Так что бремя славы не давило на него – он, если так можно сказать, был дружен с ней, они шли рука об руку. Он мог общаться и общался со всеми – начиная от дипломатов и министров и кончая работягами с ЗИЛа. Порой он любил поговорить даже с совершенно незнакомыми ему людьми. Рассказывал, как пил пиво с Бобби Чарльтоном, как получал из рук английской королевы хрустальные бокалы – приз самому элегантному футболисту чемпионата мира 1966 года… Понимаете, душа у него была – как настежь распахнутые окна…
– Простите, Михаил, не могу не спросить вас вот о чем: Воронин в последние годы много пил. Так, по крайней мере, говорят практически все, кто близко его знал.
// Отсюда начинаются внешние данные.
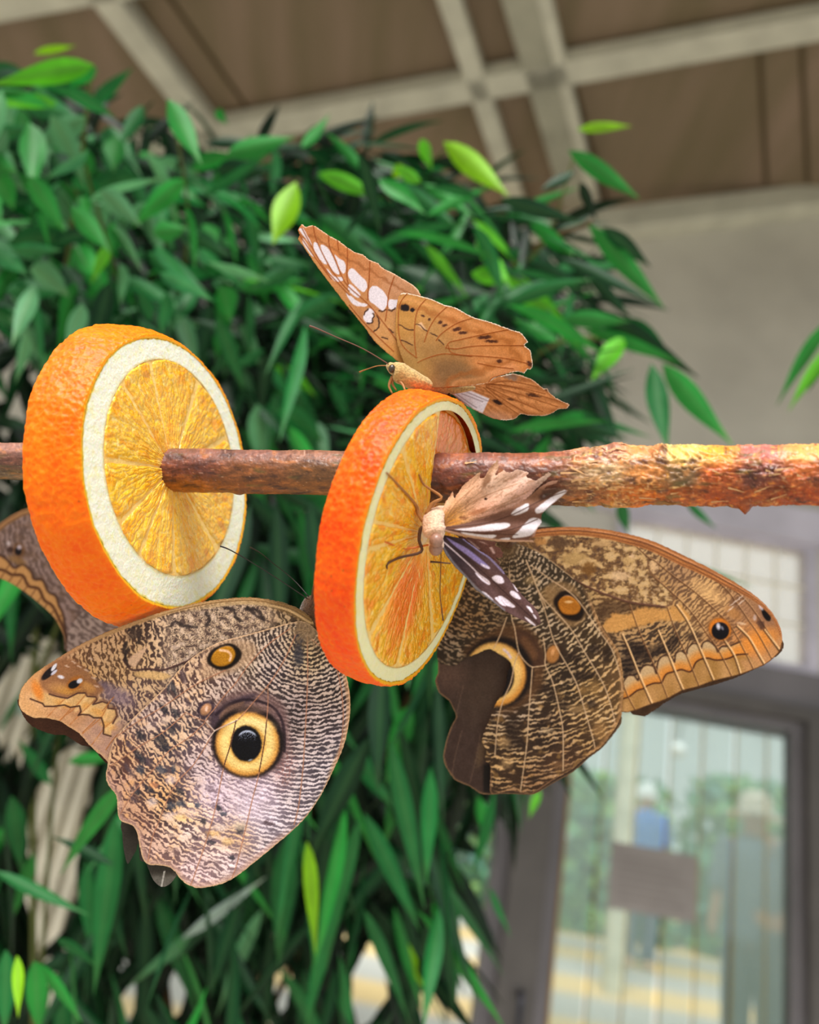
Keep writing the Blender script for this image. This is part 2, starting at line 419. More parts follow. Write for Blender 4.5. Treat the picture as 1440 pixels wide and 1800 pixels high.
m = MB(); m.box((-2.5, WY - .01, .75), (-2.44, WY + .06, 2.16)); m.box((-1.51, WY - .01, .75), (-1.45, WY + .06, 2.16)); m.box((-2.5, WY - .01, .75), (-1.45, WY + .06, .81)); m.box((-2.5, WY - .01, 2.1), (-1.45, WY + .06, 2.16))
w3 = struct(m.build('window_3', M_frame, origin=(-2, WY, .75))); MB().box((-2.44, WY + .02, .81), (-1.51, WY + .026, 2.1)).build('pane', M_glass, w3)

# door_1
m = MB(); m.box((.49, WY - .06, 0), (.60, WY + .06, 2.03)); m.box((1.40, WY - .06, 0), (1.56, WY + .06, 2.03)); m.box((.60, WY - .06, 1.985), (1.40, WY + .06, 2.03))
d1 = struct(m.build('door_1', M_framed, origin=(1, WY, 0)))
m = MB(); m.box((.60, WY - .03, .01), (.648, WY + .02, 1.985)); m.box((1.355, WY - .03, .01), (1.40, WY + .02, 1.985)); m.box((.648, WY - .03, .01), (1.355, WY + .02, .12)); m.box((.648, WY - .03, 1.95), (1.355, WY + .02, 1.985))
leaf = m.build('door_leaf', M_frame, d1)
m = MB(); m.box((.648, WY - .012, .12), (1.355, WY - .006, 1.95)); m.build('pane', M_glass, leaf)
m = MB(); m.box((.644, WY - .036, .12), (.652, WY - .03, 1.95)); m.build('gasket', mat('ochre_gasket', (150, 116, 60), .6), leaf)
tube('door_handle', [(.552, WY - .062, .95), (.552, WY - .10, .95), (.552, WY - .10, 1.06), (.552, WY - .062, 1.06)], .009, mat('handle_steel', (70, 70, 78), .3, .5, metal=.8), d1, 10, 3)
sg = MB().box((.80, WY - .0155, 1.325), (1.07, WY - .0125, 1.515)).build('door_sign', mat('grey_card', (150, 144, 142), .7, .2, noise=8, lo=.93))
tag(sg, 'plain grey card sign stuck to the glass of the door', 'sign')
m = MB()
for k in range(6): m.box((.83, WY - .0165, 1.36 + k * .022), (1.04 - .03 * (k % 3), WY - .0155, 1.365 + k * .022))
m.build('faint_text', mat('grey_print', (136, 128, 126), .7), sg)
# strip curtain behind the glass
sc = thing('strip_curtain', (1.0, WY + .16, 1.97), 'clear plastic strip curtain hanging just behind the glass door', 'curtain')
tube('rail', [(.56, WY + .16, 1.97), (1.46, WY + .16, 1.97)], .012, M_frame, sc, 8, 1)
for k in range(8):
    x0 = .58 + k * .112; yy = WY + .15 + .012 * (k % 2); P = []
    for i in range(12):
        zz = 1.96 - i * 1.9 / 11
        for j in range(5): P.append((x0 + j * .0255, yy + .006 * math.sin(j * 1.2 + k) + .004 * math.sin(i * .8 + k), zz))
    s = mesh('strip', P, gridfaces(12, 5), M_pvc, sc)
    m = MB(); m.box((x0 - .003, yy - .003, .06), (x0 + .004, yy + .003, 1.96)); m.build('strip_edge', M_pvce, sc)

# roof: boards on painted purlins and rafters
RN = np.array([-.1736, -.0467, .9837]); RP = np.array([1.07, 2.8, 4.08])
def on_roof(px, py, off=0): return hit(px, py, RP - RN * off, RN)
ax = np.array([.945, -.288, .153]); ax -= RN * (ax @ RN); ax /= np.linalg.norm(ax); ay = np.cross(RN, ax)
v, f = box_v(RP + RN * .1 - ay * .9 - ax * 1.0, (ax, ay, RN), (4.0, 2.2, .02)); o = mesh('ceiling', v, f, M_roof, shade=False); struct(o)
def beam(name, a, b, w, depth, m, strip=None):
    A = on_roof(*a); B = on_roof(*b); d = B - A; d /= np.linalg.norm(d); dist = (np.linalg.norm(A - CP) + np.linalg.norm(B - CP)) / 2
    if w > 10: A, B = A - d * .9, B + d * .9
    L = np.linalg.norm(B - A); s = np.cross(RN, d)
    hw = w / F * dist * .5
    v, f = box_v((A + B) / 2 + RN * depth / 2, (d, s, RN), (L / 2, hw, depth / 2)); o = mesh(name, v, f, m, shade=False); struct(o)
    bv = o.modifiers.new('bevel', 'BEVEL'); bv.width = .006; bv.segments = 2; return o
beam('trim_4', (120, -80), (400, 282), 40, .07, M_beam)
beam('trim_5', (772, -50), (930, 430), 30, .07, M_beam)
o = beam('trim_6', (898, -60), (1025, 400), 48, .10, M_beam2)
o = beam('trim_7', (940, -60), (1052, 400), 20, .085, M_beam)
beam('trim_8', (300, 257), (1560, 30), 44, .06, M_beam)
A_, B_2 = np.array((.0, WY - .05, zt(0) + .0)), np.array((2.4, WY - .05, zt(2.4))); d_ = (B_2 - A_) / np.linalg.norm(B_2 - A_); v, f = box_v((A_ + B_2) / 2, (d_, np.array([0, 1., 0]), np.cross(d_, [0, 1., 0])), (1.3, .05, .055)); o = mesh('trim_9', v, f, M_beam, shade=False); struct(o)
bv = o.modifiers.new('bevel', 'BEVEL'); bv.width = .008; bv.segments = 2
beam('trim_10', (-200, 52), (240, -30), 44, .06, M_beam)
# board joints
for (a, b) in (((1340, 100), (1352, 350)), ((1415, 90), (1425, 350)), ((870, -30), (925, 140)), ((1010, 170), (1075, 400)), ((230, -60), (440, 230))):
    beam('trim_11', a, b, 7, .012, mat('dark_joint', (88, 74, 50), .8)).location += Vector(RN * .07)

# outside the greenhouse
M_ground, nt, b = new_mat('paving_painted_sun')
t_ = nt.nodes.new('ShaderNodeTexCoord'); w_ = nt.nodes.new('ShaderNodeTexWave'); w_.bands_direction = 'Y'; w_.inputs['Scale'].default_value = .22; w_.inputs['Distortion'].default_value = 1.2; w_.inputs['Detail'].default_value = 1
r_ = nt.nodes.new('ShaderNodeValToRGB'); r_.color_ramp.elements[0].position = .35; r_.color_ramp.elements[1].position = .8
r_.color_ramp.elements[0].color = tuple(lin((190, 180, 176))) + (1,); r_.color_ramp.elements[1].color = tuple(lin((236, 196, 140))) + (1,)  # warm bands: sunlit stripes painted into the paving colour
nt.links.new(t_.outputs['Object'], w_.inputs[0]); nt.links.new(w_.outputs['Fac'], r_.inputs[0]); nt.links.new(r_.outputs[0], b.inputs['Base Color']); b.inputs['Roughness'].default_value = .8
g = mesh('ground', [(-9, 2.95, .1), (12, 2.95, .1), (12, 15, 1.3), (-9, 15, 1.3), (-9, 2.95, -.2), (12, 2.95, -.2), (12, 15, -.2), (-9, 15, -.2)], [(0, 1, 2, 3), (4, 7, 6, 5), (0, 4, 5, 1), (1, 5, 6, 2), (2, 6, 7, 3), (3, 7, 4, 0)], M_ground, shade=False); struct(g)
rs = np.random.RandomState(5)
def clump(name, c, size, n, leafsz, cols, label, group=None):
    r = thing(name, c, label, 'hedge', group); p = rs.randn(n, 3); p /= np.linalg.norm(p, axis=1)[:, None]; p = np.clip(p * 1.25, -.93, .93); p *= (rs.rand(n, 1) ** .3) * np.array(size) ; p[:, 2] = np.abs(p[:, 2])
    P = np.array(c) + p; d = rs.randn(n, 3); d /= np.linalg.norm(d, axis=1)[:, None]; e = np.cross(d, rs.randn(n, 3)); e /= np.linalg.norm(e, axis=1)[:, None]
    s = leafsz * (.6 + .8 * rs.rand(n, 1)); s = s * .9; V4 = np.stack([P - d * s, P + e * s * .5, P + d * s, P - e * s * .5], 1).reshape(-1, 3)
    cc = np.array(cols)[rs.randint(len(cols), size=n)]; mesh('foliage', V4, np.arange(n * 4).reshape(-1, 4), M_hedge, r, pat=np.repeat(cc, 4, 0), shade=False)
    tube('trunk', [c, (c[0], c[1], c[2] + size[2] * .6)], [.08, .04], mat('hedge_trunk', (90, 70, 50)), r, 8, 1); return r
M_hedge = vmat('hedge_leaves', .6, .2, trans=.3)
G = [(120, 170, 120), (96, 150, 118), (160, 200, 120), (100, 150, 140)]  # pale blue-greens: distance haze put into the leaf colours
for k, (x, y, s) in enumerate(((3.1, 11.5, 1.0), (5.2, 11.5, 1.0), (7.3, 11.5, 1.0), (1.0, 11.5, 1.0), (-1.1, 11.5, 1.0), (-3.2, 11.5, 1.0))):
    clump('hedge', (x, y, .1 * (y - 2.95) + .08), (s, .6, 2.0 + .3 * (k % 3)), 2200, .13, G, ['tall green hedge bush seen through the door, left of the others', 'tall green hedge bush seen through the middle of the door', 'tall green hedge bush seen at the right of the door', 'green hedge bush outside, behind the door frame', 'green hedge bush outside behind the hanging foliage', 'green hedge bush outside, farthest left'][k], 'hedge bushes outside')
# pale canopy fascia outside
o = MB().box((-3, 8.0, 3.15), (9, 8.3, 3.75)).build('trim_12', mat('pale_canopy', (200, 206, 196), .7, noise=2)); struct(o)
for x in (-2.6, 2.35, 5.2): struct(MB().box((x, 8.05, .4), (x + .16, 8.2, 3.2)).build('trim_13', M_cream))
gl_ = thing('globe_lamp', tuple(hit(1192, 1318, (0, 7, 0), np.array([0, 1., 0]))), 'small round white lamp hanging outside beyond the door', 'lamp')
c_ = ROOT[gl_]; ball_t, ball_p = np.meshgrid(np.linspace(.01, 3.13, 12), np.arange(20) * math.pi / 10, indexing='ij')
mesh('globe', c_ + .062 * np.stack([np.sin(ball_t) * np.cos(ball_p), np.sin(ball_t) * np.sin(ball_p), np.cos(ball_t)], -1).reshape(-1, 3), gridfaces(12, 20, True), mat('opal_glass', (250, 250, 255), .3, .5), gl_)
tube('hanger', [c_ + (0, 0, .06), c_ + (0, 0, .5), c_ + (0, 1.0, 1.1)], .008, M_framed, gl_, 6, 2)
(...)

– Да, многие говорили и продолжают говорить, что он здорово пил. Я-то очень хорошо помню эти моменты. Понимаете, из-за травмы головы ему практически нельзя было пить. Даже небольшая доза алкоголя вызывала сильнейшую головную боль. Да, он выпивал, потому что не мог найти себя в послефутбольной жизни. Та работа, которую ему предлагали, была явно не его уровня. И все-таки нельзя говорить, что он пил запоем. Не было такого.
– Любопытно, как Воронин относился к тотальному футболу, показанному сборной Голландии на чемпионате мира 1974 года?
– Просто восторженно, ведь это как раз было в духе его понимания игры. Помню, когда я еще занимался в торпедовской школе, он мне не раз говорил, что я должен стараться быть универсальным игроком. От голландцев он был без ума, а Круиффа называл величайшим футболистом современности. Но, наблюдая за игрой голландцев, он все же замечал отдельные недочеты. Или, лучше сказать, возможности для усиления игры. Слушать его комментарии было одно удовольствие. У него имелся очень оригинальный взгляд на футбол и футболистов. Не поверите, но, например, Гарринча ему нравился больше, чем Пеле, – по таланту, по степени одаренности, по технике работы с мячом. Или, скажем, из наших игроков середины 1970-х – начала 1980-х ему очень нравился Юрий Гаврилов, чей талант он ценил выше всех, даже выше Федора Черенкова. Отец отмечал, что Гаврилов принимал решение, когда мяч еще только летел к нему. Он считал, что Юрию по большому счету не дали полностью раскрыться в сборной, что он не вписывался в концепцию игры Валерия Лобановского. Отцу нравились игроки-созидатели. Ему был очень симпатичен Франц Беккенбауэр, который, хотя и действовал на позиции либеро, являлся, по словам отца, истинным созидателем. «Франц, – говорил он, – заново открыл в футболе роль заднего защитника. Немец едва ли не первым стал не только подключаться к атакам, не только принимать участие в комбинациях, но и завершать их точными ударами».
– Каким вы запомнили отца?
– Он навсегда останется в моей памяти красивым, элегантным, с безукоризненным пробором, в белой рубашке, галстуке, улыбающимся, доброжелательным. Примерно таким, как на той фотографии, что висит у вас на стене…
…На этом мы распрощались. Я часто смотрю на ту фотографию. К сожалению, я не был близко знаком с Валерием Ворониным. На поле видел его часто, не пропускал ни одной домашней игры «Торпедо». Видел, как он опекал Пеле в московском матче, видел тот его знаменитый гол Яшину… А вот лично поговорить, увы, не пришлось ни разу. Поэтому сейчас, глядя на портрет Воронина, я беседую с ним мысленно. О чем? О футболе, конечно.
Глава пятая Годы надежд и разочарований
Именно так можно кратко охарактеризовать 1970-е годы. Великая команда ушла в историю, заняв в ней достойное место и обрастая постепенно легендами и невероятными историями. 26 сентября 1970 года свой последний матч провел Эдуард Стрельцов. В присутствии 3000 зрителей «Торпедо» проиграло минскому «Динамо» – 0:1.
Крупным планом
«Стрелец»
Внимание! С мячом Эдуард Стрельцов
Эдуард Стрельцов прожил не одну, а несколько жизней. В этом его особенность, уникальность, наконец, гениальность. Его жизненный путь изобиловал таким количеством радостно-счастливых и трагических событий, что их с лихвой хватило бы на нескольких человек. Собственно, в его судьбе в каком-то смысле нашли свое отражение судьбы многих людей его времени. Он и сам был в равной мере порождением и олицетворением той эпохи. Время потребовало его появления – и он появился на свет. Время потребовало его ухода – и он ушел. Ушел, оставив нам ощущение недосказанности, которое возникает всегда, когда, соприкасаясь с каким-то по-настоящему многогранным явлением, понимаешь, что не охватываешь всей его глубины и ширины. Может быть, болельщики и других клубов (как, впрочем, и те, кого не слишком увлекал футбол) именно потому так верили в Стрельцова, что он был их частью, был своим – не идеальным, а таким вот простым, со свойственными им всем пороками и грехами. «Две области: сияние и тьму – исследовать равно стремимся мы», – писал поэт Баратынский. В отношении Стрельцова это особенно верно, ибо его жизнь была разделена на «сияние и тьму» на всем своем протяжении.